Re: Group Similar Items
by traveler (Parson) on May 27, 2003 at 17:56 UTC
    On first thought, here is where I might start. Maybe someone who has taken an algorithms class recently might have a better idea. The overall concept is to create a hash of lists. The first item in each list is the "key". Each item in the input is compared with each key. If it is "close enough" to a key, it is added to that key's list, if not, it is installed as a new key.

    It can be made much slower and more accurate if the input item is compared with all keys and the item is placed in the list with closest key if it is close enough to any of them.

    The algorithm is not perfect and somewhat depandant on the input order. It might be "good enough" and it might be a starting point. In any case, perhaps it will get you or some other monk thinking on the right track to a better solution.

    HTH, --traveler

      I like this approach! To extend the idea even further, if the phrases are short and there is a small number of mismatch types, each item could be reduced to several canonical forms, and those could be used as keys to the hash. For example, cat could be reduced to ca?, c?t, and ?at, to cover single-letter substitutions. So cat is found in that hash as a value in three different buckets. Faced with the word hat, one of its canonical forms, ?at also keys into a bucket containing cat and gets added there.

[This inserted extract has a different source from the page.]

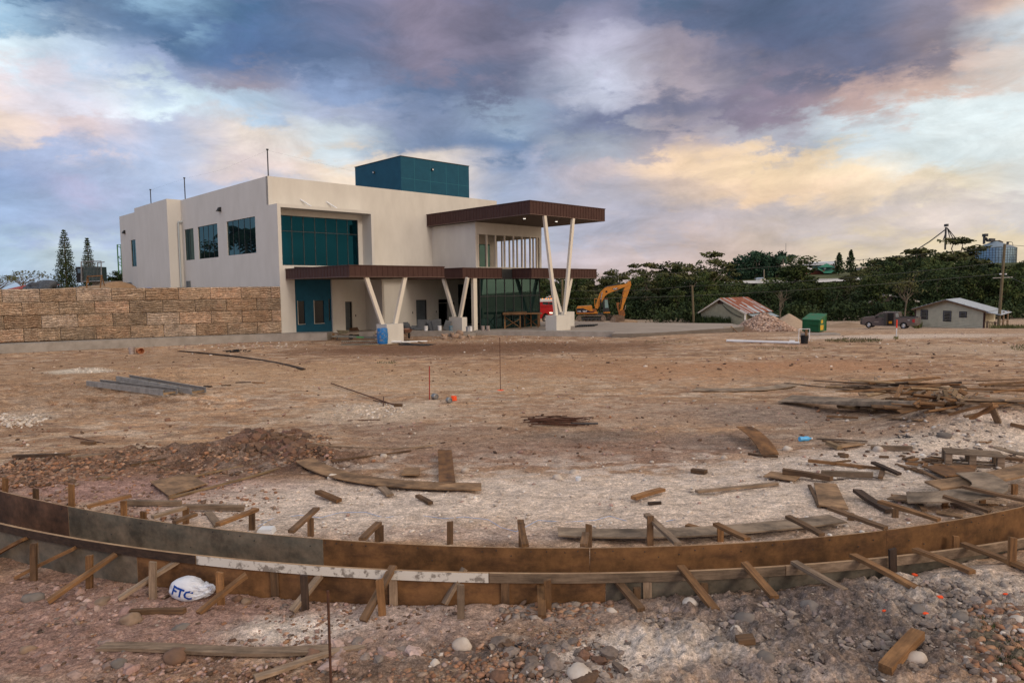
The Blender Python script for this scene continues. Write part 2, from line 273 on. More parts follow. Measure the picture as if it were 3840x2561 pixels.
# ------------------------------------------------------------------ world: dusk sky with clouds, placed by direction
def world():
    w = bpy.data.worlds.new('World'); sc.world = w; w.use_nodes = True; nt = w.node_tree; N = nt.nodes; L = nt.links; N.clear()
    def n(t, **kw):
        x = N.new(t)
        for k, v in kw.items(): setattr(x, k, v)
        return x
    def math_(op, a, b=None, c=None):
        x = n('ShaderNodeMath', operation=op)
        for i, v in enumerate((a, b, c)):
            if v is None: continue
            if isinstance(v, (int, float)): x.inputs[i].default_value = v
            else: L.new(v, x.inputs[i])
        return x.outputs[0]
    tc = n('ShaderNodeTexCoord'); D = tc.outputs['Generated']
    sep = n('ShaderNodeSeparateXYZ'); L.new(D, sep.inputs[0]); x, y, z = sep.outputs
    az = math_('MULTIPLY', math_('ARCTAN2', x, y), 180/math.pi); el = math_('MULTIPLY', math_('ARCSINE', z), 180/math.pi)
    # cloud-layer coordinates: squeezed towards the horizon like a real layer
    zz = math_('ADD', math_('MAXIMUM', z, 0.0), .16); cx_ = math_('DIVIDE', x, zz); cy_ = math_('DIVIDE', y, zz)
    cv = n('ShaderNodeCombineXYZ'); L.new(cx_, cv.inputs[0]); L.new(cy_, cv.inputs[1])
    ae = n('ShaderNodeCombineXYZ'); L.new(math_('MULTIPLY', az, .055), ae.inputs[0]); L.new(math_('MULTIPLY', el, .12), ae.inputs[1])
    def noise(vec, scale, det=6, rough=.6, dist=0., off=(0,0,0)):
        mp = n('ShaderNodeMapping'); mp.inputs['Location'].default_value = off; L.new(vec, mp.inputs[0])
        t = n('ShaderNodeTexNoise'); t.inputs['Scale'].default_value = scale; t.inputs['Detail'].default_value = det; t.inputs['Roughness'].default_value = rough; t.inputs['Distortion'].default_value = dist
        L.new(mp.outputs[0], t.inputs['Vector']); return t.outputs['Fac']
    n1 = noise(ae.outputs[0], 2.0, 8, .60); n2 = noise(ae.outputs[0], 2.0, 8, .60, off=(7.3,2.1,0)); n5 = noise(ae.outputs[0], 1.7, 8, .62, .2, off=(4.1,8.8,0)); n6 = noise(ae.outputs[0], 3.1, 8, .62, .1, off=(14.1,3.8,0)) 
    n3 = noise(cv.outputs[0], 1.3, 8, .56, .2, off=(3.3,9.1,0)); n4 = noise(ae.outputs[0], 3.4, 8, .68, .5, off=(1.3,5.1,0))
    azw = math_('ADD', az, math_('MULTIPLY', math_('SUBTRACT', n1, .5), 7.5)); elw = math_('ADD', el, math_('MULTIPLY', math_('SUBTRACT', n2, .5), 4.2))
    elw = math_('ADD', elw, math_('MULTIPLY', math_('SUBTRACT', n4, .5), 1.6))
    def edge(x, a, b):                # soft threshold: gives clouds a defined rim
        q = n('ShaderNodeMapRange', interpolation_type='SMOOTHSTEP'); L.new(x, q.inputs[0]); q.inputs[1].default_value = a; q.inputs[2].default_value = b; return q.outputs[0]
    e5 = edge(n5, .46, .56); e6 = edge(n6, .47, .58)
    elw = math_('ADD', elw, math_('MULTIPLY', math_('SUBTRACT', e5, .5), 1.25)); elw = math_('ADD', elw, math_('MULTIPLY', math_('SUBTRACT', e6, .5), -.45))
    XS = [0,196,392,588,784,980,1176,1371,1567,1763,1959,2155,2351]
    ROWS = [
     (0,   [(40,108,165),(62,125,185),(85,140,200),(110,145,205),(150,155,205),(162,152,190),(118,130,172),(108,134,180),(85,120,165),(90,120,160),(95,125,165),(120,140,180),(180,160,170)]),
     (75,  [(40,100,160),(62,118,178),(150,195,228),(72,128,190),(125,142,195),(168,155,185),(125,128,165),(165,165,200),(108,128,175),(88,113,158),(98,123,170),(135,145,180),(232,198,160)]),
     (150, [(150,190,220),(118,155,205),(85,135,195),(88,135,205),(105,138,195),(155,146,175),(150,146,178),(190,190,215),(182,170,190),(100,116,163),(105,125,173),(160,155,180),(228,188,158)]),
     (215, [(222,242,250),(190,212,236),(160,180,222),(196,184,205),(145,170,215),(106,136,190),(118,130,172),(190,196,218),(200,186,200),(122,128,165),(115,126,168),(160,148,165),(215,225,232)]),
     (285, [(228,215,218),(222,220,235),(222,242,250),(190,215,240),(180,190,220),(128,150,196),(150,178,214),(120,132,176),(118,124,158),(160,143,165),(212,178,170),(222,188,172),(220,210,202)]),
     (345, [(240,215,198),(225,205,208),(175,190,222),(240,222,208),(225,238,246),(120,145,190),(100,134,184),(180,188,206),(190,176,185),(190,190,205),(214,228,236),(226,240,243),(226,240,243)]),
     (400, [(160,176,216),(166,182,220),(172,190,224),(228,208,206),(250,226,200),(240,222,206),(140,160,200),(200,186,192),(248,212,172),(250,216,172),(244,220,184),(226,238,240),(230,240,240)]),
     (460, [(145,172,220),(176,178,215),(160,182,220),(190,195,220),(245,226,205),(235,215,200),(165,178,206),(184,180,196),(222,194,176),(246,208,168),(240,212,180),(240,222,192),(228,228,222)]),
     (530, [(150,178,222),(165,182,222),(160,186,222),(170,190,222),(190,200,220),(200,200,215),(175,185,208),(180,180,202),(196,184,192),(205,190,190),(210,196,192),(215,200,192),(212,206,205)]),
     (600, [(165,196,226),(196,214,224),(170,195,228),(175,195,225),(190,200,220),(195,195,210),(185,185,205),(198,184,192),(208,184,178),(215,192,178),(226,206,176),(236,216,178),(236,216,182)]),
     (660, [(160,185,215),(165,190,220),(170,190,220),(180,190,215),(190,195,210),(195,190,200),(190,180,190),(200,175,170),(205,178,168),(212,185,170),(220,196,170),(230,208,172),(228,208,178)]),
    ]
    BACK = [(-180,(205,190,190)),(-120,(150,170,215)),(-75,(160,182,205)),(75,(245,215,175)),(110,(255,228,190)),(150,(245,215,190)),(180,(205,190,190))]
    mapp = math_('DIVIDE', math_('ADD', azw, 180.), 360.)
    prev = None; prevel = None
    for k, (uy, cols) in enumerate(ROWS):
        cr = n('ShaderNodeValToRGB'); cr.color_ramp.interpolation = 'EASE'; L.new(mapp, cr.inputs[0]); E_ = cr.color_ramp.elements
        dk = .84 if uy < 230 else (.93 if uy < 350 else 1.); cols = [(int(r*dk*(1.03 if b > r*1.25 else 1)), int(g*dk), int(b*dk*(.97 if b > r*1.25 else 1))) if max(r, g, b) < 215 else (r, g, b) for r, g, b in cols]
        pts = [((math.degrees(math.atan((xx*K-1920)/F))+180)/360, c) for xx, c in zip(XS, cols)]
        pts += [((a+180)/360, c) for a, c in BACK]; pts.sort(key=lambda t: t[0])
        E_[0].position = pts[0][0]; E_[0].color = sr(*pts[0][1]); E_[1].position = pts[-1][0]; E_[1].color = sr(*pts[-1][1])
        for p_, c in pts[1:-1]:
            e = E_.new(p_); e.color = sr(*c)
        elev = math.degrees(math.atan((1082-uy*K)/F))
        if prev is None: prev = cr.outputs[0]; prevel = elev; continue
        mr = n('ShaderNodeMapRange', interpolation_type='SMOOTHSTEP'); L.new(elw, mr.inputs[0]); mr.inputs[1].default_value = prevel; mr.inputs[2].default_value = elev
        mx = n('ShaderNodeMix', data_type='RGBA'); L.new(mr.outputs[0], mx.inputs[0]); L.new(prev, mx.inputs[6]); L.new(cr.outputs[0], mx.inputs[7]); prev = mx.outputs[2]; prevel = elev
    # small-scale cloud structure
    mr = n('ShaderNodeMapRange'); L.new(n3, mr.inputs[0]); mr.inputs[1].default_value = .3; mr.inputs[2].default_value = .72; mr.inputs[3].default_value = 0; mr.inputs[4].default_value = 1
    mr2 = n('ShaderNodeMapRange'); L.new(n4, mr2.inputs[0]); mr2.inputs[1].default_value = .3; mr2.inputs[2].default_value = .7; mr2.inputs[3].default_value = .82; mr2.inputs[4].default_value = 1.16
    sm = n('ShaderNodeVectorMath', operation='SCALE'); tn = n('ShaderNodeMix', data_type='RGBA'); L.new(mr.outputs[0], tn.inputs[0]); tn.inputs[6].default_value = (.79,.81,.82,1); tn.inputs[7].default_value = (1.14,1.11,1.09,1)
    tm = n('ShaderNodeVectorMath', operation='MULTIPLY'); L.new(prev, tm.inputs[0]); L.new(tn.outputs[2], tm.inputs[1]); L.new(tm.outputs[0], sm.inputs[0]); L.new(mr2.outputs[0], sm.inputs['Scale'])
    # overhead and behind: brighter broken overcast
    up = n('ShaderNodeMapRange', interpolation_type='SMOOTHSTEP'); L.new(el, up.inputs[0]); up.inputs[1].default_value = 24; up.inputs[2].default_value = 50
    bk = n('ShaderNodeMapRange', interpolation_type='SMOOTHSTEP'); L.new(math_('ABSOLUTE', az), bk.inputs[0]); bk.inputs[1].default_value = 50; bk.inputs[2].default_value = 95; bk.inputs[4].default_value = .45
    mu = n('ShaderNodeMix', data_type='RGBA'); L.new(up.outputs[0], mu.inputs[0]); L.new(sm.outputs[0], mu.inputs[6]); mu.inputs[7].default_value = (.60, .58, .58, 1)
    hs = n('ShaderNodeHueSaturation'); hs.inputs['Saturation'].default_value = .87; L.new(mu.outputs[2], hs.inputs['Color'])
    ex = math_('ADD', 1., bk.outputs[0]); s2 = n('ShaderNodeVectorMath', operation='SCALE'); L.new(hs.outputs[0], s2.inputs[0]); L.new(ex, s2.inputs['Scale'])
    bg = n('ShaderNodeBackground'); L.new(s2.outputs[0], bg.inputs[0]); bg.inputs[1].default_value = .90
    sky = n('ShaderNodeTexSky', sky_type='NISHITA'); sky.sun_disc = False; sky.sun_elevation = math.radians(14); sky.sun_rotation = math.radians(140)
    b2 = n('ShaderNodeBackground'); L.new(sky.outputs[0], b2.inputs[0]); b2.inputs[1].default_value = .006
    ad = n('ShaderNodeAddShader'); L.new(bg.outputs[0], ad.inputs[0]); L.new(b2.outputs[0], ad.inputs[1]); o = n('ShaderNodeOutputWorld'); L.new(ad.outputs[0], o.inputs[0])
world()
sun = bpy.data.lights.new('sun', 'SUN'); sun.energy = .95; sun.angle = math.radians(13); sun.color = (1, .86, .72); so = bpy.data.objects.new('sun', sun); COL.objects.link(so)
_az = math.radians(140); _el = math.radians(26); sd = Vector((math.sin(_az)*math.cos(_el), math.cos(_az)*math.cos(_el), math.sin(_el))); so.rotation_euler = sd.to_track_quat('Z', 'Y').to_euler()
cam = bpy.data.cameras.new('camera'); co = bpy.data.objects.new('camera', cam); COL.objects.link(co); sc.camera = co
cam.sensor_width = 36; cam.lens = 36*F/3840; cam.clip_end = 3000; cam.clip_start = .1
rt = ray(2920, 1280.5)-ray(1920, 1280.5); rt.normalize(); dn = ray(1920, 2280.5)-ray(1920, 1280.5); dn.normalize()
co.matrix_world = Matrix.Translation((0,0,H))@Matrix((rt, -dn, rt.cross(-dn))).transposed().to_4x4()
sc.view_settings.view_transform = 'Standard'; sc.view_settings.look = 'None'; sc.view_settings.exposure = 0.12; sc.render.resolution_x = 1024; sc.render.resolution_y = 682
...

      Other canonical forms might be obtained from Text::Soundex or Text::Metaphone where "similar" means "sound alike".

      How to then transform this hash of word affinities into a single list with no repeats is left as an exercize for the reader. :-)

      Update:

      To flesh out the soundex idea a little, here's a short example:

      use strict; use Text::Soundex; my @inwords = qw(holly perl monks yahoo monk holey google eperl holy g +oxgle kugel april); my (%hash, @outwords); push @{$hash{soundex($_)}}, $_ foreach @inwords; push @outwords, @{$hash{$_}} foreach keys %hash; print join(' ', @outwords);
      It prints:
      google goxgle kugel perl holly holey holy yahoo april monks monk eperl
      Since each word in this example has but one canonical form, it appears in the hash exactly once. So there are no repeats to untangle as with the cat/hat illustration.
Re: Group Similar Items
by dree (Monsignor) on May 27, 2003 at 21:19 UTC
    You could use Text::PhraseDistance that tries to give a measure of the degree of proximity of 2 given phrases.

    In this way you can build a set of phrases with associated different weights.
Re: Group Similar Items
by wufnik (Friar) on May 28, 2003 at 07:45 UTC
    i am going to recommend one of Ken Williams' modules again, this time AI::Categorizer, which seems purposely designed for the problem of grouping the text.

    I should add it will be much better for classifying phrases than single words, where approaches based on either phoneme matching or edit distance would be faster/better.

    in particular, this module will be able to deal with the classification of your phrases into groups.

    a number of different classifiers for your phrases can be used, including naive bayes, Support Vector Machines, and Decision Trees. in the pod for this module you will also find useful references on the problem.